▶ _Exercise task_
Produce an exact copy of the lines below that run from the line containing "Reconstruct this image" to the line containing "COL = SC.collection", inclusive; any picture is omitted.

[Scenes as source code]
▽
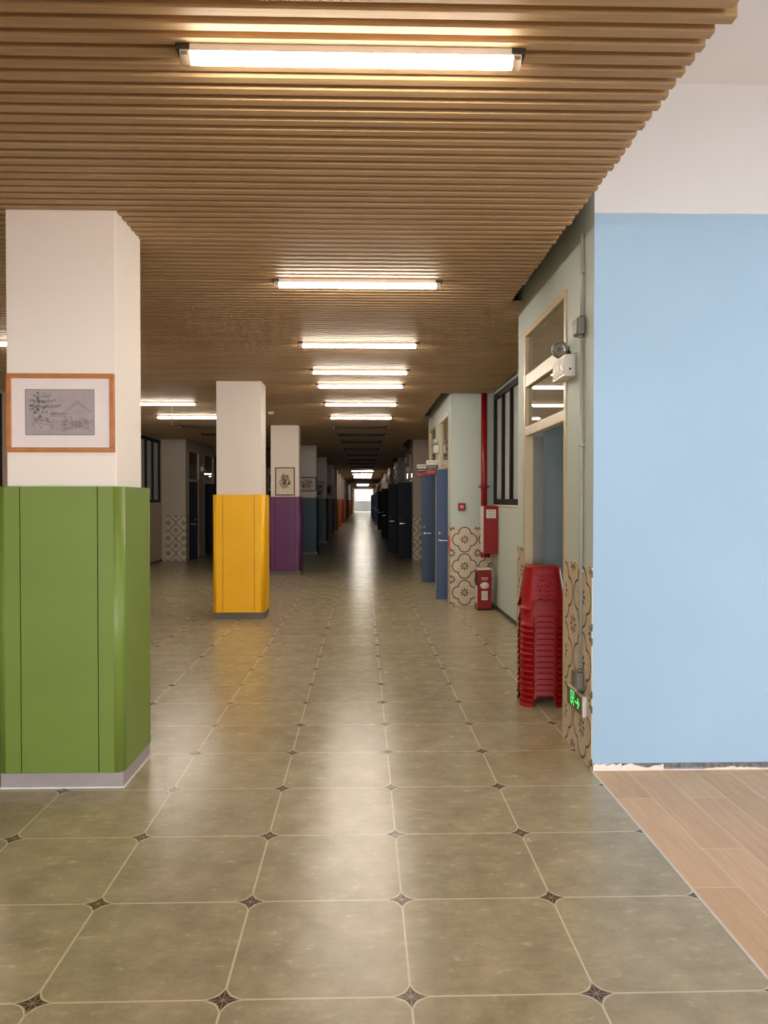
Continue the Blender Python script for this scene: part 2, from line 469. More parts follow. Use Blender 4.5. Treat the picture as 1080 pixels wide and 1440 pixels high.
# partitions between rooms
for i in range(1, len(BLOCKS)):
    ym = (BLOCKS[i][0]+BLOCKS[i][1])/2
    box(bmF, NX+.15, 7.0, ym-.06, ym+.06, 0, ZT)
    box(bmL, mx(7.0), mx(NX+.15), ym-.06, ym+.06, 0, ZT)
struct('wall_right_near', bmR, M['pale']); struct('wall_recess', bmN, M['pale']); struct('wall_left', bmL, M['white']); struct('wall_right_far', bmF, M['white'])
# blue paint inside the near room's return wall
bm = bmesh.new(); box(bm, PX+.16, NX+.15, 6.535, 6.549, 0, ZT); box(bm, NX+.15, 7.0, 4.6, 4.61, 0, ZT)
struct('wall_room', bm, M['roomblue'])

# tile wainscots
tile_panel('x', PX-.006, PX, 4.478, 5.075, 1.195, 4.478); tile_panel('x', PX-.006, PX, 6.40, 6.668, 1.195, 6.27)
for i in range(1, 6):
    a, b = BLOCKS[i]
    tile_panel('y', a-.006, a, P2, NX, 1.195, P2+.01)
    tile_panel('x', P2-.006, P2, a, a+.27, 1.195, a)
    tile_panel('y', a-.006, a, mx(NX)+.1, mx(P2), 1.195, mx(NX)-.03)
    tile_panel('x', mx(P2), mx(P2)+.006, a, a+.27, 1.195, a)

# baseboards in the recesses
bm = bmesh.new(); box(bm, NX-.012, NX, 6.67, 11.55, 0, .05); struct('baseboard_right', bm, M['baseboard'])
bm = bmesh.new(); box(bm, mx(NX), mx(NX)+.012, 15.5, 20.3, 0, .05); box(bm, mx(NX), mx(NX)+.012, 6.67, 11.55, 0, .05); struct('baseboard_left', bm, M['baseboard'])

# windows in the recesses
def window(n, sd, y0, y1):
    root = empty('window_%d' % n, (NX if sd > 0 else mx(NX), 0, 0)); root['kind'] = 'structure'
    L = lambda bm, xa, xb, *r, **k: box(bm, xa*sd, xb*sd, *r, **k)
    bm = bmesh.new()
    for (p, q, r, s) in ((y0, y1, 1.53, 1.61), (y0, y1, 3.07, 3.15), (y0, y0+.06, 1.61, 3.07), (y1-.06, y1, 1.61, 3.07)):
        L(bm, -.012, .12, p, q, r, s, bev=.004)
    obj('window_frame', bm, M['black'], root)
    bm = bmesh.new(); L(bm, .030, .036, y0+.05, y1-.05, 1.60, 3.08); obj('pane', bm, M['glassfilm'], root)
    yy = y1-.06-.60
    while yy > y0+.2:
        bm = bmesh.new(); L(bm, -.012, .029, yy-.042, yy+.042, 1.61, 3.07, bev=.004); obj('mullion', bm, M['black'], root)
        yy -= .60
    bm = bmesh.new(); L(bm, -.012, .02, y0, y1, 1.505, 1.53); obj('window_sill', bm, M['plastic'], root)
wn = 1
for i in range(4):
    for sd in (1, -1):
        y0 = BLOCKS[i][1]-.12; y1 = BLOCKS[i+1][0]+.12
        window(wn, sd, y0+.7, y1-.28); wn += 1

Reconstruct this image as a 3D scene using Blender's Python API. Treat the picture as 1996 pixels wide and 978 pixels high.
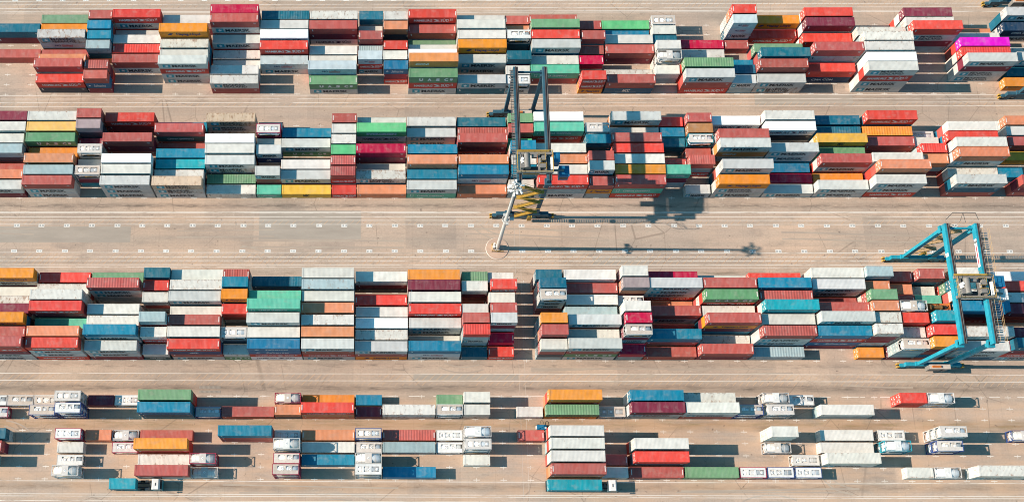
import bpy, math, random
from math import radians, sin, cos, pi
random.seed(7)
for _o in list(bpy.data.objects): bpy.data.objects.remove(_o)
SC = bpy.context.scene
COL = SC.collection

# ------------------------------------------------------------------ camera, light, exposure
cam = bpy.data.cameras.new('camera'); camo = bpy.data.objects.new('camera', cam); COL.objects.link(camo)
camo.location = (0, 0, 248.749)
camo.rotation_euler = (radians(15.93668), radians(0.54648), radians(0.231537))
cam.sensor_fit = 'HORIZONTAL'; cam.sensor_width = 36.0
cam.lens = 2084.2413 / 1996 * 36.0
cam.shift_x = (998 - 719.4087) / 1996
cam.shift_y = (631.3366 - 489) / 1996
cam.clip_start = 1.0; cam.clip_end = 6000
SC.camera = camo

SUN_EL = radians(31.0)
world = bpy.data.worlds.new('World'); SC.world = world; world.use_nodes = True
wn = world.node_tree
sky = wn.nodes.new('ShaderNodeTexSky'); sky.sky_type = 'NISHITA'; sky.sun_disc = False
sky.sun_elevation = SUN_EL; sky.sun_rotation = radians(-90)
sky.air_density = 1.0; sky.dust_density = 0.6; sky.ozone_density = 1.6
bg = wn.nodes['Background']; bg.inputs['Strength'].default_value = 0.115
tint = wn.nodes.new('ShaderNodeMix'); tint.data_type = 'RGBA'; tint.blend_type = 'MULTIPLY'; tint.inputs[0].default_value = 1.0
tint.inputs[7].default_value = (0.35, 0.88, 0.91, 1)     # clear deep-blue air
wn.links.new(sky.outputs['Color'], tint.inputs[6]); wn.links.new(tint.outputs[2], bg.inputs['Color'])
sun = bpy.data.lights.new('sun', 'SUN'); sun.energy = 5.0; sun.angle = radians(0.5); sun.color = (1.0, 0.875, 0.745)
suno = bpy.data.objects.new('sun', sun); COL.objects.link(suno)
suno.rotation_euler = (radians(-0.25), -(pi/2 - SUN_EL), 0)
SC.view_settings.view_transform = 'Standard'; SC.view_settings.look = 'None'
SC.view_settings.exposure = 0.60; SC.view_settings.gamma = 1.0
SC.view_settings.use_curve_mapping = False
SC.cycles.filter_width = 1.0

# ------------------------------------------------------------------ helpers: nodes
def link(nt, a, b): nt.links.new(a, b)
def setin(nt, sock, v):
    if isinstance(v, bpy.types.NodeSocket): nt.links.new(v, sock)
    else: sock.default_value = v
def mth(nt, op, a, b=0.0, clamp=False):
    n = nt.nodes.new('ShaderNodeMath'); n.operation = op; n.use_clamp = clamp
    setin(nt, n.inputs[0], a); setin(nt, n.inputs[1], b); return n.outputs[0]
def mix(nt, f, a, b, bl='MIX'):
    n = nt.nodes.new('ShaderNodeMix'); n.data_type = 'RGBA'; n.blend_type = bl
    setin(nt, n.inputs[0], f); setin(nt, n.inputs[6], a); setin(nt, n.inputs[7], b); return n.outputs[2]
def noise(nt, vec, scale, detail=3.0, rough=0.55):
    n = nt.nodes.new('ShaderNodeTexNoise'); n.inputs['Scale'].default_value = scale
    n.inputs['Detail'].default_value = detail; n.inputs['Roughness'].default_value = rough
    nt.links.new(vec, n.inputs['Vector']); return n.outputs[0]
def ramp(nt, v, lo, hi):
    n = nt.nodes.new('ShaderNodeMapRange'); n.clamp = True
    setin(nt, n.inputs[0], v); n.inputs[1].default_value = lo; n.inputs[2].default_value = hi; return n.outputs[0]
def scaled(nt, vec, s):
    n = nt.nodes.new('ShaderNodeVectorMath'); n.operation = 'MULTIPLY'
    nt.links.new(vec, n.inputs[0]); n.inputs[1].default_value = s; return n.outputs[0]
def newmat(name):
    m = bpy.data.materials.new(name); m.use_nodes = True
    return m, m.node_tree, m.node_tree.nodes['Principled BSDF']
def plain(name, col, rough=0.6, metal=0.0, var=0.12, scale=1.5):
    m, nt, b = newmat(name)
    p = nt.nodes.new('ShaderNodeNewGeometry').outputs['Position']
    n = noise(nt, p, scale, 4)
    f = ramp(nt, n, 0.3, 0.7)
    c1 = tuple(max(0, c*(1-var)) for c in col) + (1,); c2 = tuple(min(1, c*(1+var)) for c in col) + (1,)
    link(nt, mix(nt, f, c1, c2), b.inputs['Base Color'])
    b.inputs['Roughness'].default_value = rough; b.inputs['Metallic'].default_value = metal
    b.inputs['Specular IOR Level'].default_value = 0.3
    return m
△
▶ _Result of the exercise_
Reconstruct this image as a 3D scene using Blender's Python API. Treat the picture as 1996 pixels wide and 978 pixels high.
import bpy, math, random
from math import radians, sin, cos, pi
random.seed(7)
for _o in list(bpy.data.objects): bpy.data.objects.remove(_o)
SC = bpy.context.scene
COL = SC.collection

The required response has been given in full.